I have begun to wonder if I am cursed.

Been working on a project that involves fiber optics and some interesting ways of exploiting them.  But optics can sometimes have their own agenda… You’d think “Hey, what can really go wrong?  This is physics, right?”

You can break fibers, crack them, crush optics, have laser failures, torch failures, low transmission issues, bad mechanical splices, bad polishes on connectors, adhesive failures, bad fiber optics batches… and this can go on and on… to the point that you wonder why the part that is relatively simple is being so gosh-darned hard.  All of this, in one day.  We haven’t even gotten to the hard part yet – the part that is technically and scientifically challenging (and fun).

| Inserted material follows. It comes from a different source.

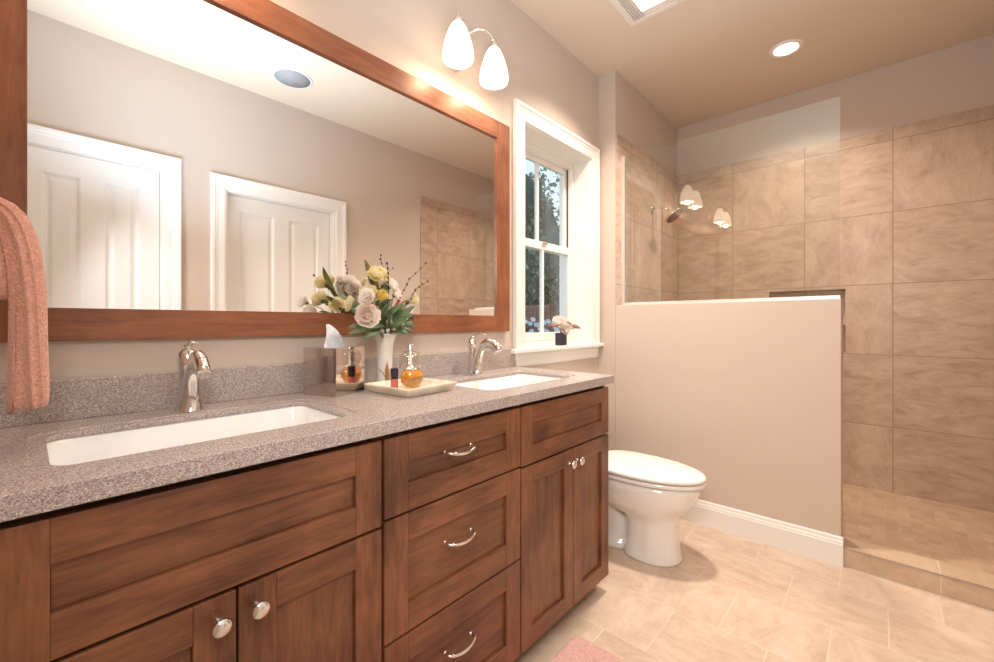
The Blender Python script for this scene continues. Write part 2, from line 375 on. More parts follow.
struct('trim_3', MB().box(W_ - .0015, W_ + .004, M_ + .011, PY, .0805, .0862), EDGE, 'thin metal edge strip on the shower curb', 'trim')
# baseboards
def baseboard(name, p0, p1, nrm, label):
    p0, p1, nrm = Vector(p0), Vector(p1), Vector(nrm)
    prof = [(0, 0), (.015, 0), (.015, .100), (.0125, .106), (.0125, .112), (.009, .118), (.0075, .130), (.004, .136), (0, .136)]
    m = MB(); m.rings([[p + nrm * a + Vector((0, 0, b)) for a, b in prof] for p in (p0, p1)], smooth=False)
    return struct(name, m, TRIM, label, 'baseboard')
baseboard('baseboard_back', (W_, 0, 0), (W_, PY - .008, 0), (-1, 0, 0), 'white baseboard along the half wall beside the toilet')
baseboard('baseboard_left', (1.68, 0, 0), (W_ - .015, 0, 0), (0, -1, 0), 'white baseboard behind the toilet')
baseboard('baseboard_right', (.662, M_, 0), (.823, M_, 0), (0, 1, 0), 'white baseboard between the two doors')
baseboard('baseboard_right_far', (1.793, M_, 0), (W_ - .001, M_, 0), (0, 1, 0), 'white baseboard between the second door and the shower')

# ------------------------------------------------------------------ casing helper (moulded door/window surround)
CP = [(0, .0), (0, .012), (.012, .016), (.050, .016), (.056, .019), (.066, .019), (.072, .024), (.090, .024), (.0945, .020), (.0945, 0)]
def casing(x0, x1, zt, zb, y, sgn, width=.0945, scale=1.0):
    """around an opening x0..x1 up to zt; sgn = direction the moulding stands out in y"""
    m = MB(); k = width / .0945
    def ring(cx, cz, ox, oz): return [(cx + ox * a * k, y + sgn * b * scale, cz + oz * a * k) for a, b in CP]
    m.rings([ring(x0, zb, -1, 0), ring(x0, zt, -1, 1), ring(x1, zt, 1, 1), ring(x1, zb, 1, 0)], smooth=False)
    return m

# ------------------------------------------------------------------ window
win = empty('window_1', ((wx0 + wx1) / 2, 0, wz0), 'white double-hung window with deep jambs above the counter end', 'window', kind='structure')
casing(wx0, wx1, wz1, wz0, -.0, -1, .086).build('casing', TRIM, win)
m = MB(); m.box(wx0 - .125, wx1 + .135, -.042, 0, wz0 - .018, wz0 + .004); m.box(wx0, wx1, 0, .118, wz0 - .018, wz0 + .004)
m.build('stool', TRIM, win, bevel=.004)
m = MB(); za, zb_ = wz0 - .018, .912
pr_ = [(0, 0), (.010, 0), (.016, .012), (.016, .070), (.020, .078), (.022, 0.085), (0, .085)]
m.rings([[(x + sx * (b / .085) * .018, -a, zb_ + b * (za - zb_) / .085) for a, b in pr_] for x, sx in ((wx0 - .072, -1), (wx1 + .062, 1))], smooth=False)
m.build('apron', TRIM, win)
m = MB(); jw = .012
m.box(wx0, wx0 + jw, 0, .2, wz0 + .004, wz1).box(wx1 - jw, wx1, 0, .2, wz0 + .004, wz1).box(wx0 + jw, wx1 - jw, 0, .2, wz1 - jw, wz1)
m.build('jamb', TRIM, win)
# window unit frame (deep behind), with a step and dark weather strip
fx0, fx1, fz0, fz1 = wx0 + jw, wx1 - jw, wz0 + .004, wz1 - jw
m = MB(); m.box(fx0, fx0 + .02, .118, .22, fz0, fz1).box(fx1 - .02, fx1, .118, .22, fz0, fz1).box(fx0 + .02, fx1 - .02, .118, .22, fz1 - .03, fz1).box(fx0 + .02, fx1 - .02, .118, .22, fz0 - .02, fz0 + .025)
m.build('unit_frame', TRIM, win, bevel=.002)
m = MB(); m.box(fx1 - .0245, fx1 - .0205, .150, .158, 1.64, fz1 - .03).box(fx0 + .0205, fx0 + .0245, .150, .158, 1.64, fz1 - .03)
m.build('weather_strip', mat('dark_strip', (.05, .05, .055), .6), win)
def sash(y0, y1, z0, z1, st, rb, rt, name):
    a, b = fx0 + .02, fx1 - .02
    f = MB().box(a, a + st, y0, y1, z0, z1).box(b - st, b, y0, y1, z0, z1).box(a + st, b - st, y0, y1, z0, z0 + rb).box(a + st, b - st, y0, y1, z1 - rt, z1)
    o = f.build(name, TRIM, win, bevel=.004)
    c = (a + b) / 2; ym = (y0 + y1) / 2
    MB().box(c - .009, c + .009, ym - .010, ym + .010, z0 + rb, z1 - rt).build('muntin', TRIM, o)
    MB().box(a + st, b - st, ym - .002, ym + .002, z0 + rb, z1 - rt).build('pane', WGLASS, o)
    return o
sash(.122, .150, fz0 + .0255, 1.635, .034, .050, .048, 'lower_sash')
sash(.160, .188, 1.590, fz1 - .0305, .030, .045, .035, 'upper_sash')
MB().box(2.09, 2.14, .108, .122, 1.618, 1.634).build('sash_lock', NICKEL, win, bevel=.003)

# ------------------------------------------------------------------ doors in the wall opposite
def door(name, x0, x1, zt, ycase, yleaf, panels, label, caw):
    r = empty(name, ((x0 + x1) / 2, M_, 0), label, 'door', kind='structure')
    casing(x0, x1, zt, 0, M_, 1, caw).build('casing', DOORP if name == 'door_1' else TRIM, r)
    MB().box(x0, x0 + .012, M_ - .12, M_, 0, zt).box(x1 - .012, x1, M_ - .12, M_, 0, zt).box(x0 + .012, x1 - .012, M_ - .12, M_, zt - .012, zt).build('jamb', TRIM, r)
    a, b, t = x0 + .014, x1 - .014, zt - .014
    m = MB(); xs = [a] + [v for p in panels for v in p] + [b]
    zz = [(.22, .86), (1.02, panels_top[name])]
    y1 = yleaf; y0 = yleaf - .035
    for i in range(0, len(xs), 2): m.box(xs[i], xs[i + 1], y0, y1, .01, t)
    for p in panels:
        m.box(p[0], p[1], y0, y1, .01, zz[0][0]).box(p[0], p[1], y0, y1, zz[0][1], zz[1][0]).box(p[0], p[1], y0, y1, zz[1][1], t)
    leaf = m.build('leaf', DOORP if name == 'door_1' else TRIM, r)
    for p in panels:
        for q in zz:
            m = MB()
            rg = lambda i, y: [(p[0] + i, y, q[0] + i), (p[1] - i, y, q[0] + i), (p[1] - i, y, q[1] - i), (p[0] + i, y, q[1] - i)]
            m.rings([rg(0, y1), rg(.008, y1 - .006), rg(.014, y1 - .013), rg(.024, y1 - .013), rg(.042, y1 - .004), rg(.044, y1 - .004)], cap=(False, True), smooth=False)
            m.build('panel', DOORP if name == 'door_1' else TRIM, leaf)
    kx = b - .06 if name == 'door_1' else a + .06
    km = Matrix.Rotation(R(-90), 3, 'X')
    MB().lathe([(.028, 0), (.028, .004), (.012, .008), (.011, .03), (.024, .036), (.028, .05), (.022, .062), (.004, .066)], (kx, yleaf, .93), 20, mtx=km).build('knob', NICKEL, leaf)
    return r
panels_top = {'door_1': 1.955, 'door_2': 1.935}
door('door_1', d1[0], d1[1], d1[2], M_, M_ - .004, [(.055, .205), (.306, .460)], 'white panelled door reflected at the left of the mirror', .0945)
door('door_2', d2[0], d2[1], d2[2], M_, M_ - .07, [(1.02, 1.255), (1.36, 1.595)], 'white panelled door set deep in its frame, reflected mid mirror', .090)

# ------------------------------------------------------------------ shower glass and its channels
sg = empty('glass_screen', (W_ + .07, -.70, PZ), 'clear frameless glass panel standing on the beige half wall', 'glass panel')
gx = W_ + .075
MB().box(gx - .005, gx + .005, -1.257, -.142, PZ + .006, 2.237).build('pane', GLASS, sg)
MB().box(gx - .011, gx - .0055, -1.257, -.134, PZ, PZ + .018).box(gx + .0055, gx + .011, -1.257, -.134, PZ, PZ + .018).box(gx - .0055, gx + .0055, -1.257, -.134, PZ, PZ + .0055).build('bottom_channel', ALU, sg)
MB().box(gx - .011, gx - .0055, -.155, -.1335, PZ + .018, 2.237).box(gx + .0055, gx + .011, -.155, -.1335, PZ + .018, 2.237).box(gx - .0055, gx + .0055, -.1415, -.1335, PZ + .018, 2.237).build('wall_channel', ALU, sg)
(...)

I strongly suspect that in my lab the laws of physics have been beaten with rubber hoses and had fingers broken with pliers.  Then life came along and stole it’s candy and stomped on it’s glasses.  And life chuckled with bone-chilling soulless mirth.

Thank goodness that ThinkGeek is there to help me feel motivated to get out of bed on months like these last few.

The flying alarm clock:

The Flying Alarm Clock wakes you up with a loud shrieking alarm coupled with a little propeller-driven key that leaps off your nightstand. To turn off the horrible racket, you have to get out of bed and retrieve the key. The propeller flies the key high into the air and off into some dusty corner. You have to force your sleep addled brain into wakefulness, move your stiff legs and retrieve the key before the alarm goes off. By the time you’ve done so, you’re awake enough at least to go make a pot of coffee.


Good gravy, I need a Corndog Factory so bad that I feel like my innards have been sucked out through my kneecaps.  Oh, the humanity.


I probably also need some Bear Paw Forks, too.